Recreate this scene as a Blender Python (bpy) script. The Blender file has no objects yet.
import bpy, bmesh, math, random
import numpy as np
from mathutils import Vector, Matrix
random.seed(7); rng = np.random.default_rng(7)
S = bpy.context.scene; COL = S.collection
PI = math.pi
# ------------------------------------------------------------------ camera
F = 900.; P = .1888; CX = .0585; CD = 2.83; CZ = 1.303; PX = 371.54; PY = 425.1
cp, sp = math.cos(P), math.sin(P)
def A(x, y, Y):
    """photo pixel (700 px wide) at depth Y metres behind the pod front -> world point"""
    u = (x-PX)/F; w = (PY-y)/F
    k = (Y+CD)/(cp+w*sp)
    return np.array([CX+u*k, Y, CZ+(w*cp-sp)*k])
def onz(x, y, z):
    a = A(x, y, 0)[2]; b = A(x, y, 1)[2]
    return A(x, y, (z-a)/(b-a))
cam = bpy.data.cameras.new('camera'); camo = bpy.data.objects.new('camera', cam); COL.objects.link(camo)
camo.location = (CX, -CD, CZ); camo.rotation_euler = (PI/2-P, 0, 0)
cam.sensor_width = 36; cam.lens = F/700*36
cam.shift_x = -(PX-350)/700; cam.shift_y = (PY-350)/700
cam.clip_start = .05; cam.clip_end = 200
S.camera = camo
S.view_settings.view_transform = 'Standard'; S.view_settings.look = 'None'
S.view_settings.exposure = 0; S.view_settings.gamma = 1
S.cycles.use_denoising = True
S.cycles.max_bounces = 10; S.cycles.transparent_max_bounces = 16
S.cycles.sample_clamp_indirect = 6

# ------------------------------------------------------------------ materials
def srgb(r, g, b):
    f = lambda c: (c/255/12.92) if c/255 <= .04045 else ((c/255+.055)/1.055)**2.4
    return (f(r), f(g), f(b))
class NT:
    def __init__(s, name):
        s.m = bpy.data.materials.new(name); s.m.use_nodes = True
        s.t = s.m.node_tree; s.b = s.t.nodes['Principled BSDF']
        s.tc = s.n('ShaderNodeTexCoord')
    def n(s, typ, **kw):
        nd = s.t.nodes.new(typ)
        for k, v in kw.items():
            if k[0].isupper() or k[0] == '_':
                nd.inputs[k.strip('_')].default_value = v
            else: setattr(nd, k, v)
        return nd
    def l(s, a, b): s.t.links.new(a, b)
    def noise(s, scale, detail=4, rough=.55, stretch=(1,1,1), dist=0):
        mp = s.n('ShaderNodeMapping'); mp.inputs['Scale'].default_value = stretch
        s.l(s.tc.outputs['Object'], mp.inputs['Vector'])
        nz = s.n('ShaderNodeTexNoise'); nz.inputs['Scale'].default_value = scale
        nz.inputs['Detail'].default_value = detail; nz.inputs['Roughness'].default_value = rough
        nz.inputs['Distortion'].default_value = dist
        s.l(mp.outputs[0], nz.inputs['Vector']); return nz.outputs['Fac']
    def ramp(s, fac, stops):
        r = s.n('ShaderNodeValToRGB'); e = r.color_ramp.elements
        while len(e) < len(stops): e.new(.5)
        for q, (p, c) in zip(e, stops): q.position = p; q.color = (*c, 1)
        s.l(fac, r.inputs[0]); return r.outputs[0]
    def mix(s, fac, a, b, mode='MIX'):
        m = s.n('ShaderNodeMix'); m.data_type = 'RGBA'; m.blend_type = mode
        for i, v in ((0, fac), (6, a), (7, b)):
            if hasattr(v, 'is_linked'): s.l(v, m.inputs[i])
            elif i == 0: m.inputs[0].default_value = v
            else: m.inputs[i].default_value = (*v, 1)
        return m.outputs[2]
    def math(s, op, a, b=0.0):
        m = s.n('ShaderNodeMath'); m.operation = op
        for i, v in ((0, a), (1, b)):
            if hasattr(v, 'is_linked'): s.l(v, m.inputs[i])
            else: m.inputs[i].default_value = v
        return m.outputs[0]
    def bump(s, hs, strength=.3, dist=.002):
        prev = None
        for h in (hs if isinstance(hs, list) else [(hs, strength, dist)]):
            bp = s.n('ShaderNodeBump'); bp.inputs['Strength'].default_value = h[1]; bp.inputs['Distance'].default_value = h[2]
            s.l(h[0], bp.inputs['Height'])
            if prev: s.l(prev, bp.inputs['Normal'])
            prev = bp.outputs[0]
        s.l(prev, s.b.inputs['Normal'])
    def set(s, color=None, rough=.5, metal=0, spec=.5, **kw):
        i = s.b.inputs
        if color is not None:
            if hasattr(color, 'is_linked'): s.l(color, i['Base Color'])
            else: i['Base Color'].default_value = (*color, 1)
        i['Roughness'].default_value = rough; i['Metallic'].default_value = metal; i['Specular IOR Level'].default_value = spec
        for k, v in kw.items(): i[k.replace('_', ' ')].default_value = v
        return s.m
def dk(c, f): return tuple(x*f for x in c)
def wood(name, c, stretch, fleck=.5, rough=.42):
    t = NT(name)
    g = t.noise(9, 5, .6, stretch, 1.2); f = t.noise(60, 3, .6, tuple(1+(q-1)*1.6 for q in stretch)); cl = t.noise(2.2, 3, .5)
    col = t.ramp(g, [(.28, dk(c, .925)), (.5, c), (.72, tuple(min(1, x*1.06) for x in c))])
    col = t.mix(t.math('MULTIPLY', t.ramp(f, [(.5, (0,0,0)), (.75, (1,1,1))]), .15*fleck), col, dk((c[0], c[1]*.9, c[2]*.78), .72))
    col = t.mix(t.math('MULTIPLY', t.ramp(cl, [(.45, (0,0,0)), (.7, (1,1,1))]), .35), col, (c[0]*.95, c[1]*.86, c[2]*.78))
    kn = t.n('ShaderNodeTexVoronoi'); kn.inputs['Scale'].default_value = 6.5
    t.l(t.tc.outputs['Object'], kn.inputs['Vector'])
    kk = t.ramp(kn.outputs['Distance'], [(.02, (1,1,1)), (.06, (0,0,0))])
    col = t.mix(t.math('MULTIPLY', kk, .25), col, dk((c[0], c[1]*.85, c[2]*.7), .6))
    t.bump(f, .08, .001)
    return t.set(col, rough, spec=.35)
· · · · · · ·
▶ **Task brief**: Starting with the first line of the data above, copy each line exactly until you reach the line with "S.cycles.sample_clamp_indirect = 6"; include that line as well.

▶ **Exercise solution**:
Recreate this scene as a Blender Python (bpy) script. The Blender file has no objects yet.
import bpy, bmesh, math, random
import numpy as np
from mathutils import Vector, Matrix
random.seed(7); rng = np.random.default_rng(7)
S = bpy.context.scene; COL = S.collection
PI = math.pi
# ------------------------------------------------------------------ camera
F = 900.; P = .1888; CX = .0585; CD = 2.83; CZ = 1.303; PX = 371.54; PY = 425.1
cp, sp = math.cos(P), math.sin(P)
def A(x, y, Y):
    """photo pixel (700 px wide) at depth Y metres behind the pod front -> world point"""
    u = (x-PX)/F; w = (PY-y)/F
    k = (Y+CD)/(cp+w*sp)
    return np.array([CX+u*k, Y, CZ+(w*cp-sp)*k])
def onz(x, y, z):
    a = A(x, y, 0)[2]; b = A(x, y, 1)[2]
    return A(x, y, (z-a)/(b-a))
cam = bpy.data.cameras.new('camera'); camo = bpy.data.objects.new('camera', cam); COL.objects.link(camo)
camo.location = (CX, -CD, CZ); camo.rotation_euler = (PI/2-P, 0, 0)
cam.sensor_width = 36; cam.lens = F/700*36
cam.shift_x = -(PX-350)/700; cam.shift_y = (PY-350)/700
cam.clip_start = .05; cam.clip_end = 200
S.camera = camo
S.view_settings.view_transform = 'Standard'; S.view_settings.look = 'None'
S.view_settings.exposure = 0; S.view_settings.gamma = 1
S.cycles.use_denoising = True
S.cycles.max_bounces = 10; S.cycles.transparent_max_bounces = 16
S.cycles.sample_clamp_indirect = 6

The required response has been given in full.